À reprendre le théorème initial, où placer le film dans le spectre guadagninien ? Queer est plutôt discret, relativement peu bruyant. Mis à part ses prémices (Craig, Burroughs et « un Mexique fantasmé rempli de pédés »), le film ne présente aucun goût pour l’aventure, à peine quelques esbrouffes régressives, tel le passage dans l’espace qui lie deux des derniers chapitres du récit. En faisant le choix d’une adaptation introspective et sobre pour un tel roman, le cinéaste pourrait tout à fait passer pour accompli, assagi mais à son plus haut niveau, en pleine crise de la maturité.
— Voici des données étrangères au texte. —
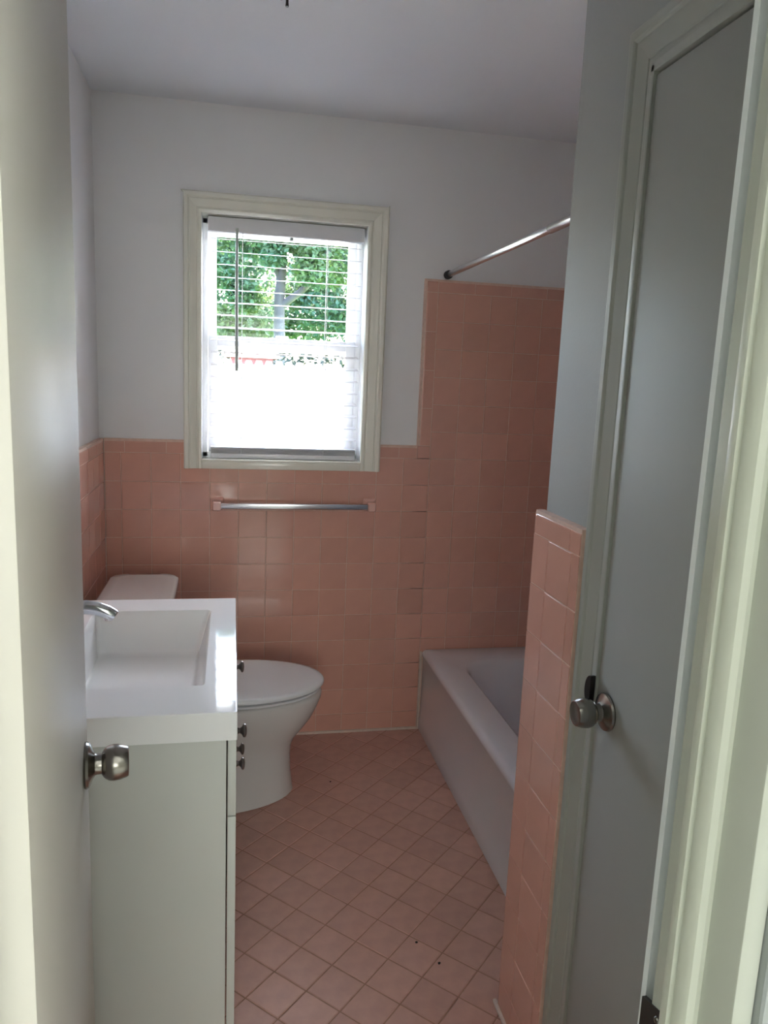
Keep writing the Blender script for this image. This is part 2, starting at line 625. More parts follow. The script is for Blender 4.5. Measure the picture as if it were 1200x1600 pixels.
# floor tiles, laid on the diagonal
HD = 0.0737
FS = HD * math.sqrt(2)
fx, fy = 0.661, -1.361
bm = bmesh.new()
hh = FS / 2 - .0016
add_box(bm, -hh, hh, -hh, hh, -.006, 0)
top = [e for e in bm.edges if all(abs(v.co.z) < 1e-6 for v in e.verts)]
bmesh.ops.bevel(bm, geom=top, offset=.0018, segments=1, affect='EDGES')
bmesh.ops.delete(bm, geom=[f for f in bm.faces if all(v.co.z < -.0055 for v in f.verts)], context='FACES_ONLY')
fme = bpy.data.meshes.new('floor_tile')
bmesh.ops.recalc_face_normals(bm, faces=bm.faces)
bm.to_mesh(fme)
bm.free()
for a in range(-12, 12):
    for b in range(-18, 24):
        if (a + b) % 2 == 0:
            continue
        x, y = fx + a * HD, fy + b * HD
        if x < -.03 or x > 1.34 or y > .06 or y < -2.43:
            continue
        if x < .40 and -1.50 < y < -.80:
            continue          # under the vanity
        if x > 1.19 and y < -1.52:
            continue
        link_mesh('tile', fme, 'floor_tile', floor, (x, y, random.uniform(-.0007, 0)),
                  (random.uniform(-.002, .002), random.uniform(-.002, .002), R(45)))

# ------------------------------------------------------------------ casing profile
CAS = [(0, 0), (0, .46), (.03, .58), (.15, .62), (.18, .58), (.19, .40), (.25, .38), (.27, .50), (.45, .62), (.60, .80), (.63, .82), (.65, .68),
       (.69, .68), (.72, .90), (.76, 1.0), (.90, 1.0), (.95, .90), (.975, .66), (1.0, .60), (1.0, 0)]


def casing_piece(name, side, s0, s1, t0, t1, w, d, mp, mt, parent, miter_bottom=False):
    """side L/R/T/B of an opening s0..s1 x t0..t1; mp maps (s, t, depth) to the room"""
    A, B = [], []
    for u, k in CAS:
        u, k = u * w, k * d
        if side == 'L':
            a, b = (s0 - u, t0 - (u if miter_bottom else 0)), (s0 - u, t1 + u)
        elif side == 'R':
            a, b = (s1 + u, t0 - (u if miter_bottom else 0)), (s1 + u, t1 + u)
        elif side == 'T':
            a, b = (s0 - u, t1 + u), (s1 + u, t1 + u)
        else:
            a, b = (s0 - u, t0 - u), (s1 + u, t0 - u)
        A.append(mp(*a, k))
        B.append(mp(*b, k))
    bm = bmesh.new()
    loft(bm, [A, B])
    return bm_obj(name, bm, mt, parent, smooth=20)


# ------------------------------------------------------------------ window
win = empty('window_1', (0.667, 0.0, 1.12))
tag(win, 'white double-hung window with cream moulded casing over the towel bar', 'window', kind='structure')


def wp(o):   # parts are built in room coordinates
    o.matrix_parent_inverse = win.matrix_basis.inverted()
    return o


def back_map(s, t, k):
    return (s, .006 - k, t)


for sd in 'LRT':
    wp(casing_piece('casing', sd, WX0, WX1, 1.122, WZ1, .066 if sd == 'L' else (.080 if sd == 'R' else .074), .026, back_map, 'trim_paint', win))
wp(box('apron', WX0, WX1, -.014, .012, 1.122, 1.150, 'trim_paint', win, bev=.003))
wp(box('stool', WX0 - .002, WX1 + .002, -.012, .10, 1.149, WZ0, 'trim_paint', win, bev=.003))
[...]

Cette nouvelle adaptation révèle surtout son goût systématique pour le contradictoire, qui ne s’accompagne d’aucun style identifiable, sinon cet attrait pour le star system. Quand bien même l’écho de Queer soit limité, cela ne l’empêchera sûrement pas de continuer à tourner dans la bulle hollywoodienne qu’il habite, avec déjà de nouveaux projets en tête (son calendrier serait rempli jusqu’en 2030 avec un biopic sur Audrey Hepburn, un remake d’American Psycho, un de Scarface peut-être avorté, une suite à CMBYN, etc)…
… mais au même titre que plusieurs cinéastes qui composent aujourd’hui un cinéma d’auteur mondialisé, coqueluche des festivals pour les beaux tapis rouges qu’ils promettent, à l’image de Yórgos Lánthimos par exemple. Sauvés in extremis du petit écran netflixien par leurs ambitions pharaoniques, la plupart d’entre eux font au moins l’effort de rapporter des récompenses (l’Oscar d’Emma Stone pour Pauvres Créatures en 2024) tandis que Guadagnino, lui, ne se cache même plus de sa paresse. Il se contente du faible écho qu’il provoque à intervalle très régulier de par sa capacité à engloutir n’importe quelle singularité esthétique, de Suspiria à Burroughs, pour la recracher dans une forme prête pour la consommation (en raison d’une économie qu’il s’impose à lui-même, rappelons-le), partout et surtout en même temps, par un public mondial satisfait de l’étiquette-auteur, peu importe sa contenance. Luca Guadagnino, cinéaste bruyant promis au silence ; Queer, film guadagninien dépoitraillé comme les autres, aussitôt vu aussitôt oublié.
Queer de Luca Guadagnino, en salles le 26 février 2025.